Just realized something interesting about Warren Buffett's partner Charlie Munger that most people miss. When he passed away in late 2023, this legendary investor had basically put almost his entire $2.6 billion fortune into just three bets. No diversification, no hedging - just pure conviction.



Munger was actually pretty vocal about this. He called diversification a "rule for those who don't know anything," which is wild coming from someone who clearly knew exactly what he was doing. Before joining Berkshire Hathaway, he ran his own fund that crushed it - averaging 19.5% annual returns from 1962 to 1975. That's not luck. That's skill.

So here's where it gets interesting. Let me break down his three plays and how they're looking roughly two years later.

First up: Costco. Munger literally called himself "a total addict" of this company and served on their board for decades. At one point he held over 187,000 shares worth around $110 million and swore he'd never sell a single one. Since he passed, Costco has returned 47% and even threw in a special dividend. The company also bumped its regular dividend by 27%. Not bad for a "boring" retailer.

Second: Himalaya Capital. This is the interesting one because it's private. Back in the early 2000s, Munger gave $88 million to Li Lu - this guy's known as the Chinese Warren Buffett for his value investing track record. Himalaya follows the same principles Buffett and Munger lived by. While we don't get full transparency on the fund, its biggest holding is Alphabet, which makes up almost 40% of their assets. Alphabet alone has jumped 130% since Munger's death, so you can imagine the fund's doing pretty well.

Third: Berkshire Hathaway itself. This was the heavyweight - almost 90% of Munger's net worth sat in Berkshire shares. He owned around 4,033 Class A shares worth roughly $2.2 billion when he passed. Since then, Berkshire Class A has climbed 37%. Honestly, it's wild to think he could have been worth $10 billion if he hadn't sold off about 75% of his Berkshire holdings back in the 1990s.

Here's what's striking though. In the roughly two years since Munger's death, his three core holdings haven't quite kept pace with the broader market. Berkshire up 38%, Costco up 47%, while the S&P 500 jumped 52%. On paper, that looks like underperformance.

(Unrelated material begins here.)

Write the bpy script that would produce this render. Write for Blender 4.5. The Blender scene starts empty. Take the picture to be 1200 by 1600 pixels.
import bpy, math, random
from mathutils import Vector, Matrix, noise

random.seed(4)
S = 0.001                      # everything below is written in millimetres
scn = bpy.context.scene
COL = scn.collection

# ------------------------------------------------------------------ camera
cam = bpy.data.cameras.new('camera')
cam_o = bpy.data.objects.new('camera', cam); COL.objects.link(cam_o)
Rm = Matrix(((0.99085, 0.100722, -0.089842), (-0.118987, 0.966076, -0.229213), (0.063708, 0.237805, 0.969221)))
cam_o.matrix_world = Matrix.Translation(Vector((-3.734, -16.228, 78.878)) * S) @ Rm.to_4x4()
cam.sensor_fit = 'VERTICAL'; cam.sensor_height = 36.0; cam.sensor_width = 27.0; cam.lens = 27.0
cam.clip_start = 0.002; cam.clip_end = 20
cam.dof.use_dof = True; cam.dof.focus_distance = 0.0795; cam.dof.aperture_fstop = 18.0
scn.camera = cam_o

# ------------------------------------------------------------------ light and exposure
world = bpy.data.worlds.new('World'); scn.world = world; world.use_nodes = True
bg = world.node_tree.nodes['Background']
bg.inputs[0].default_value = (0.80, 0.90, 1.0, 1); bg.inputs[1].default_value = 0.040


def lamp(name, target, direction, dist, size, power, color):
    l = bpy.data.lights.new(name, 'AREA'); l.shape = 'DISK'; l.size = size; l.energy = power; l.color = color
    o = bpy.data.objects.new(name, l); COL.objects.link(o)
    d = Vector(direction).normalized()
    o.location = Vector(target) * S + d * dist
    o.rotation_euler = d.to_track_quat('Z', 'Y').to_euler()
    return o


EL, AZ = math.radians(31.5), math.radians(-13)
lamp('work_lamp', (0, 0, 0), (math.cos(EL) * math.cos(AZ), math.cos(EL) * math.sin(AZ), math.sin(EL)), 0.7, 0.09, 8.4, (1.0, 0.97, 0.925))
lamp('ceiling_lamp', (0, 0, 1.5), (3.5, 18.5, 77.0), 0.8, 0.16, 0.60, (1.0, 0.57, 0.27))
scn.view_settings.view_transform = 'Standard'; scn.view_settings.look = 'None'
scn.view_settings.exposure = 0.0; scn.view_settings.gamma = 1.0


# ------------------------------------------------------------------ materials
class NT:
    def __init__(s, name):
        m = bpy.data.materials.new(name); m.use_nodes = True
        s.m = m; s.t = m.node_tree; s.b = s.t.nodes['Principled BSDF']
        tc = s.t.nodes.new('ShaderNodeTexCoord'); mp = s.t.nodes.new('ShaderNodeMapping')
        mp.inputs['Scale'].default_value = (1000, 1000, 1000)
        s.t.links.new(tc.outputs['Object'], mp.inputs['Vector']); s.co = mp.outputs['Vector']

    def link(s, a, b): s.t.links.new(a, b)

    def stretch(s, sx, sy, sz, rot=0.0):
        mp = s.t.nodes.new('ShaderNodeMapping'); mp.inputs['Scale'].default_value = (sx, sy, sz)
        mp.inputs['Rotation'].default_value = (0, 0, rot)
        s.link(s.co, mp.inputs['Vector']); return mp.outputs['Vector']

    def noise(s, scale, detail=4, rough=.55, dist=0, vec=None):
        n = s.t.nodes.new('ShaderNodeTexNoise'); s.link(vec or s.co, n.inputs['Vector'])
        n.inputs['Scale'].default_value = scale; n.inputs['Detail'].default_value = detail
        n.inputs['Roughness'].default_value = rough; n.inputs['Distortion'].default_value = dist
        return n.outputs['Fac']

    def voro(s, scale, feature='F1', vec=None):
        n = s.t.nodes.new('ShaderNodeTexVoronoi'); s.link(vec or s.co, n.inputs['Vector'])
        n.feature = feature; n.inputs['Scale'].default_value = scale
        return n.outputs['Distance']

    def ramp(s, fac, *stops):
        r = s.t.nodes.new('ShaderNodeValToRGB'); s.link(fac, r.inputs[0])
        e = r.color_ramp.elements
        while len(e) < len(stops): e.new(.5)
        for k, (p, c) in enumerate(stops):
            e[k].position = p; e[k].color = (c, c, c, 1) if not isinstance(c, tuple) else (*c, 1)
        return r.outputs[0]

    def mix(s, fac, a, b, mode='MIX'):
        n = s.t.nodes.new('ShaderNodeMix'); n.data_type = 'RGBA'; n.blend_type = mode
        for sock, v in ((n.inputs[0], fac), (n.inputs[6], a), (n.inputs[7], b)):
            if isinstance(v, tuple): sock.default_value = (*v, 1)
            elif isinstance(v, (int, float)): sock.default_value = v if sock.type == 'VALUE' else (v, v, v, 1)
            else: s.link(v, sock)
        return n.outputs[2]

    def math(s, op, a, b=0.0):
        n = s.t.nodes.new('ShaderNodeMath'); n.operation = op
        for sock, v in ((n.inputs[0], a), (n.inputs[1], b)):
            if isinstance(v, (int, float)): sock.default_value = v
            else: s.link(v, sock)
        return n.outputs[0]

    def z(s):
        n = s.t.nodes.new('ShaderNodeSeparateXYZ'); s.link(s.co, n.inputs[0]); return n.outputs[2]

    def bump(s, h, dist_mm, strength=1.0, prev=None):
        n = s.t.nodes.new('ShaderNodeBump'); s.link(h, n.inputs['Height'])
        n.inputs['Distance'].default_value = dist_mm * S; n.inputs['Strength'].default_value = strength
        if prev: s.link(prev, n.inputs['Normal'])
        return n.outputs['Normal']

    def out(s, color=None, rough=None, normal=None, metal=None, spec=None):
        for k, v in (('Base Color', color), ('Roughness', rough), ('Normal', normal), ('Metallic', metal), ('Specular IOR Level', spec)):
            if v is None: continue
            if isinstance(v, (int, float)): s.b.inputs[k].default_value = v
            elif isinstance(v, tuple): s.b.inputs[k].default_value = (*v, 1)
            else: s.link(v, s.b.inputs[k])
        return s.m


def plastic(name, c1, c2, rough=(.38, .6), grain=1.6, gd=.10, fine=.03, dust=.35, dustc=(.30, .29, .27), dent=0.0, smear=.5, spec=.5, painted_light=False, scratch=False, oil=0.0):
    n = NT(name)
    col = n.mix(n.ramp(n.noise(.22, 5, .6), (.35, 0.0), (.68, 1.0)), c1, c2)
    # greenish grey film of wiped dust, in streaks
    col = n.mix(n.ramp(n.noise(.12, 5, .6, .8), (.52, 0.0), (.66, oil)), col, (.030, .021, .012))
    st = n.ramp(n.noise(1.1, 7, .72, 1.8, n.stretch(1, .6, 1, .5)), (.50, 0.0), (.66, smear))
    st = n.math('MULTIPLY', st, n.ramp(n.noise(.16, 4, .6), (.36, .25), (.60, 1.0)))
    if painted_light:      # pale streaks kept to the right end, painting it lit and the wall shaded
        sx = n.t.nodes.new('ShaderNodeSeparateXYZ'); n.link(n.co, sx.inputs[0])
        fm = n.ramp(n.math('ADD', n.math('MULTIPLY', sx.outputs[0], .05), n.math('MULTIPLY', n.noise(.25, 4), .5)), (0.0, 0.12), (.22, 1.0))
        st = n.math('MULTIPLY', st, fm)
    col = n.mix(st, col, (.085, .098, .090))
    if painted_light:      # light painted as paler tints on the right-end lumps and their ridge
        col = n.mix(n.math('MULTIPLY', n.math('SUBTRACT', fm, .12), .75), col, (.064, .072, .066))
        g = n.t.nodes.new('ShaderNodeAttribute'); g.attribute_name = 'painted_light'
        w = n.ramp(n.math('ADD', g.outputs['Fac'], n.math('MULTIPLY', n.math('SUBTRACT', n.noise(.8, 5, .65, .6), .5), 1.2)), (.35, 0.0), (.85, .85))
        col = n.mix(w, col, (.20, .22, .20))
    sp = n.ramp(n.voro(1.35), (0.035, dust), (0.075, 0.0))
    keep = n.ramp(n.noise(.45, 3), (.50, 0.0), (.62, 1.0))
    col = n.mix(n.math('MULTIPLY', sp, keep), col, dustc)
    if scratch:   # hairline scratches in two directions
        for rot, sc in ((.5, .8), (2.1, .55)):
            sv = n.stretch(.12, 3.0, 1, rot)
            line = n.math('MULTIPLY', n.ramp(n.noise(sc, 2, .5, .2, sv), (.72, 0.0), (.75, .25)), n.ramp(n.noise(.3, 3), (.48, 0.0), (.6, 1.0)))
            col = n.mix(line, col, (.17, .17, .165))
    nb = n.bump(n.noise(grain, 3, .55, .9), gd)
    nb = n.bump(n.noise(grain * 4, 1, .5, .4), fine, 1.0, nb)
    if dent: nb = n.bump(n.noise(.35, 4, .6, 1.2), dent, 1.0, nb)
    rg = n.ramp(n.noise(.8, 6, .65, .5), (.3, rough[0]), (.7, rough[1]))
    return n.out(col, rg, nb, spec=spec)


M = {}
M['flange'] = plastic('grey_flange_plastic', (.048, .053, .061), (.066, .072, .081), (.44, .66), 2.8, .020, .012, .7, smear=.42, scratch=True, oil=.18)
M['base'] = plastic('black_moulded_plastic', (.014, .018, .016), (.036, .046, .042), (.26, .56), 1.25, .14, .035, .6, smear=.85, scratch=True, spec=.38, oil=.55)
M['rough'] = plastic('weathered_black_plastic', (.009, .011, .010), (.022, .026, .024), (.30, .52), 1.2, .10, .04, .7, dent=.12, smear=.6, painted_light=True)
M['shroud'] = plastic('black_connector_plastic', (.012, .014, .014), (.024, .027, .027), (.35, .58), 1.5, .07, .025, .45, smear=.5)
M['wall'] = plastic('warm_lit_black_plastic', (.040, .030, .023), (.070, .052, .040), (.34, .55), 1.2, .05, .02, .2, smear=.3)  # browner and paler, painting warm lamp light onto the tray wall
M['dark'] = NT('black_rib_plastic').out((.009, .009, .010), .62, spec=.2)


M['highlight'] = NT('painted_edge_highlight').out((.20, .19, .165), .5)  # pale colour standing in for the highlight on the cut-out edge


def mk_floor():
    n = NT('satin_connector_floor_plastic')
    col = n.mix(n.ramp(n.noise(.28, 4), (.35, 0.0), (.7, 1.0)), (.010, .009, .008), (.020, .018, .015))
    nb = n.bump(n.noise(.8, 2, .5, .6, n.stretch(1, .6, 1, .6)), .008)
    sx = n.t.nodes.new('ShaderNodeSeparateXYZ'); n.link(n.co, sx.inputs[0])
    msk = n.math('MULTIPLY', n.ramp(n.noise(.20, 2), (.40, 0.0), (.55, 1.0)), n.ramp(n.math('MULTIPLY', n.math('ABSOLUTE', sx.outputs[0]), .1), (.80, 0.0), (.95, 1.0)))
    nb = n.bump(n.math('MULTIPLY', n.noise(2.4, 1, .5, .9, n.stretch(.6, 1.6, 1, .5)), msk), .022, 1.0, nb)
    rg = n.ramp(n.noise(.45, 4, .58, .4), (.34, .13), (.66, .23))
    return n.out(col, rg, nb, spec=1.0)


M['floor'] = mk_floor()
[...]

But I think that misses the point. These aren't get-rich-quick plays. They're quality businesses with real competitive advantages - what Munger called "moats" - that can weather different economic environments. For a conservative investor like Munger, that stability probably mattered more than chasing maximum returns.

The real takeaway? Even with Munger gone, his investing principles seem to be holding up. Value investing might be out of favor right now, but these three positions are still delivering solid results. That's the kind of timeless approach that works across market cycles.